The weight reduction of the final pressboard is 0.93%, 0.94%, 0.94% and 0.94% after drying for 24h, 48h, 168h and 288h respectively according to IEC 60641-2, item 13, and the weight reduction of Nomex T994 is 3.08%, 3.31%, 3.97% and 4.1% after drying for 24h, 48h, 168h and 288h respectively. It is clear that the moisture content of invented pressaboard is much lower than that of the commercialized Nomex pressboard T994, the transformer manufacturers can substantially shorten the pretreatment time of pressboard, which will result in lower fabrication cost obviously.

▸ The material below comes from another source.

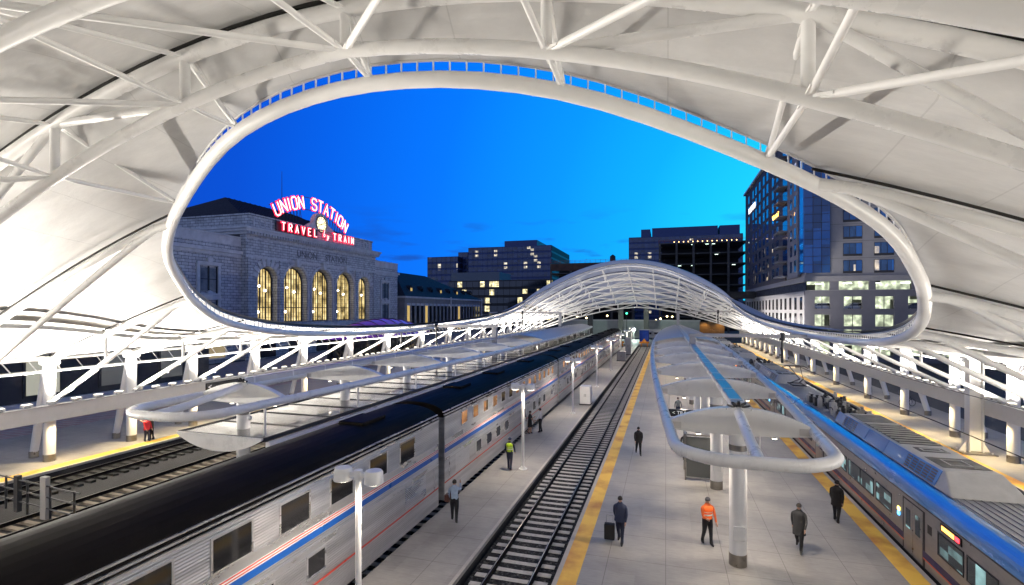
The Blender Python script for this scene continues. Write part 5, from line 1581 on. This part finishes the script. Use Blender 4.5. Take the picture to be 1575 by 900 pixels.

Following the dielectric strength testing method in IEC 60641-2, item 20, the dielectric strength of the invented pressboard in oil is 53kV/mm, while the dielectric strength of Nomex T994 is about 30kV/mm which is much lower than that of the invented pressboard.

The 5% decomposition temperature of the invented pressboard determined by thermogravimetry analyzer (TGA) in air with heating rate of lOoC/min is about 432°C and that of the Nomex T994 pressboard is about 421 °C.